§ **Exercise task**: Carry none of the pictures over; write out the complete data exactly.
★ ★ ★ ★ ★ ★ ★
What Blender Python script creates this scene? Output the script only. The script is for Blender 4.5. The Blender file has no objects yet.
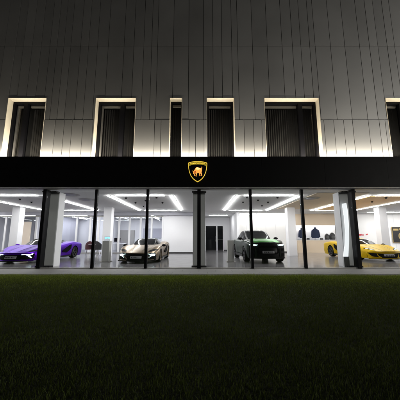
import bpy, bmesh, math, random
import numpy as np
from mathutils import Vector, Matrix
random.seed(7); rng = np.random.default_rng(7)
S = bpy.context.scene; C = S.collection
PI = math.pi; R = math.radians

# ------------------------------------------------------------------ camera
CX, CZ, PITCH, F = 0.04, 1.11, R(9.0), 248.0
cam = bpy.data.cameras.new('camera'); co = bpy.data.objects.new('camera', cam); C.objects.link(co)
co.location = (CX, 0, CZ); co.rotation_euler = (R(99), 0, 0)
cam.sensor_width = 36; cam.lens = 36*F/400; cam.clip_start = .05; cam.clip_end = 3000
S.camera = co
def at(px, py, Y=None, Z=None):
    """a point of the photograph turned into a place on the plane Y or Z"""
    v = Vector(((px-200)/F, math.cos(PITCH)+(200-py)/F*-math.sin(PITCH), math.sin(PITCH)+(200-py)/F*math.cos(PITCH)))
    t = Y/v.y if Y is not None else (Z-CZ)/v.z
    return Vector((CX+v.x*t, v.y*t, CZ+v.z*t))

# ------------------------------------------------------------------ materials
def mat(name, col, rough=.5, metal=0., emit=0., ecol=None, vary=.06, scale=3., bump=0., bscale=60., coat=0., rvary=.05, spec=None):
    m = bpy.data.materials.new(name); m.use_nodes = True
    nt = m.node_tree; b = nt.nodes['Principled BSDF']
    tc = nt.nodes.new('ShaderNodeTexCoord')
    nz = nt.nodes.new('ShaderNodeTexNoise'); nz.inputs['Scale'].default_value = scale; nz.inputs['Detail'].default_value = 6
    nt.links.new(tc.outputs['Object'], nz.inputs['Vector'])
    mx = nt.nodes.new('ShaderNodeMix'); mx.data_type = 'RGBA'
    mx.inputs[6].default_value = (*[c*(1-vary) for c in col], 1); mx.inputs[7].default_value = (*[min(1, c*(1+vary)) for c in col], 1)
    nt.links.new(nz.outputs['Fac'], mx.inputs[0]); nt.links.new(mx.outputs[2], b.inputs['Base Color'])
    mr = nt.nodes.new('ShaderNodeMapRange'); mr.inputs['To Min'].default_value = max(.02, rough-rvary); mr.inputs['To Max'].default_value = min(1, rough+rvary)
    nt.links.new(nz.outputs['Fac'], mr.inputs['Value']); nt.links.new(mr.outputs[0], b.inputs['Roughness'])
    b.inputs['Metallic'].default_value = metal
    if coat: b.inputs['Coat Weight'].default_value = coat; b.inputs['Coat Roughness'].default_value = .04
    if spec is not None: b.inputs['Specular IOR Level'].default_value = spec
    if emit:
        b.inputs['Emission Color'].default_value = (*(ecol or col), 1); b.inputs['Emission Strength'].default_value = emit
    if bump:
        n2 = nt.nodes.new('ShaderNodeTexNoise'); n2.inputs['Scale'].default_value = bscale; n2.inputs['Detail'].default_value = 8
        nt.links.new(tc.outputs['Object'], n2.inputs['Vector'])
        bp = nt.nodes.new('ShaderNodeBump'); bp.inputs['Strength'].default_value = bump; bp.inputs['Distance'].default_value = .02
        nt.links.new(n2.outputs['Fac'], bp.inputs['Height']); nt.links.new(bp.outputs[0], b.inputs['Normal'])
    return m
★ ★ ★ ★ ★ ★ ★
§ **Answer to this problem**:
What Blender Python script creates this scene? Output the script only. The script is for Blender 4.5. The Blender file has no objects yet.
import bpy, bmesh, math, random
import numpy as np
from mathutils import Vector, Matrix
random.seed(7); rng = np.random.default_rng(7)
S = bpy.context.scene; C = S.collection
PI = math.pi; R = math.radians

# ------------------------------------------------------------------ camera
CX, CZ, PITCH, F = 0.04, 1.11, R(9.0), 248.0
cam = bpy.data.cameras.new('camera'); co = bpy.data.objects.new('camera', cam); C.objects.link(co)
co.location = (CX, 0, CZ); co.rotation_euler = (R(99), 0, 0)
cam.sensor_width = 36; cam.lens = 36*F/400; cam.clip_start = .05; cam.clip_end = 3000
S.camera = co
def at(px, py, Y=None, Z=None):
    """a point of the photograph turned into a place on the plane Y or Z"""
    v = Vector(((px-200)/F, math.cos(PITCH)+(200-py)/F*-math.sin(PITCH), math.sin(PITCH)+(200-py)/F*math.cos(PITCH)))
    t = Y/v.y if Y is not None else (Z-CZ)/v.z
    return Vector((CX+v.x*t, v.y*t, CZ+v.z*t))

# ------------------------------------------------------------------ materials
def mat(name, col, rough=.5, metal=0., emit=0., ecol=None, vary=.06, scale=3., bump=0., bscale=60., coat=0., rvary=.05, spec=None):
    m = bpy.data.materials.new(name); m.use_nodes = True
    nt = m.node_tree; b = nt.nodes['Principled BSDF']
    tc = nt.nodes.new('ShaderNodeTexCoord')
    nz = nt.nodes.new('ShaderNodeTexNoise'); nz.inputs['Scale'].default_value = scale; nz.inputs['Detail'].default_value = 6
    nt.links.new(tc.outputs['Object'], nz.inputs['Vector'])
    mx = nt.nodes.new('ShaderNodeMix'); mx.data_type = 'RGBA'
    mx.inputs[6].default_value = (*[c*(1-vary) for c in col], 1); mx.inputs[7].default_value = (*[min(1, c*(1+vary)) for c in col], 1)
    nt.links.new(nz.outputs['Fac'], mx.inputs[0]); nt.links.new(mx.outputs[2], b.inputs['Base Color'])
    mr = nt.nodes.new('ShaderNodeMapRange'); mr.inputs['To Min'].default_value = max(.02, rough-rvary); mr.inputs['To Max'].default_value = min(1, rough+rvary)
    nt.links.new(nz.outputs['Fac'], mr.inputs['Value']); nt.links.new(mr.outputs[0], b.inputs['Roughness'])
    b.inputs['Metallic'].default_value = metal
    if coat: b.inputs['Coat Weight'].default_value = coat; b.inputs['Coat Roughness'].default_value = .04
    if spec is not None: b.inputs['Specular IOR Level'].default_value = spec
    if emit:
        b.inputs['Emission Color'].default_value = (*(ecol or col), 1); b.inputs['Emission Strength'].default_value = emit
    if bump:
        n2 = nt.nodes.new('ShaderNodeTexNoise'); n2.inputs['Scale'].default_value = bscale; n2.inputs['Detail'].default_value = 8
        nt.links.new(tc.outputs['Object'], n2.inputs['Vector'])
        bp = nt.nodes.new('ShaderNodeBump'); bp.inputs['Strength'].default_value = bump; bp.inputs['Distance'].default_value = .02
        nt.links.new(n2.outputs['Fac'], bp.inputs['Height']); nt.links.new(bp.outputs[0], b.inputs['Normal'])
    return m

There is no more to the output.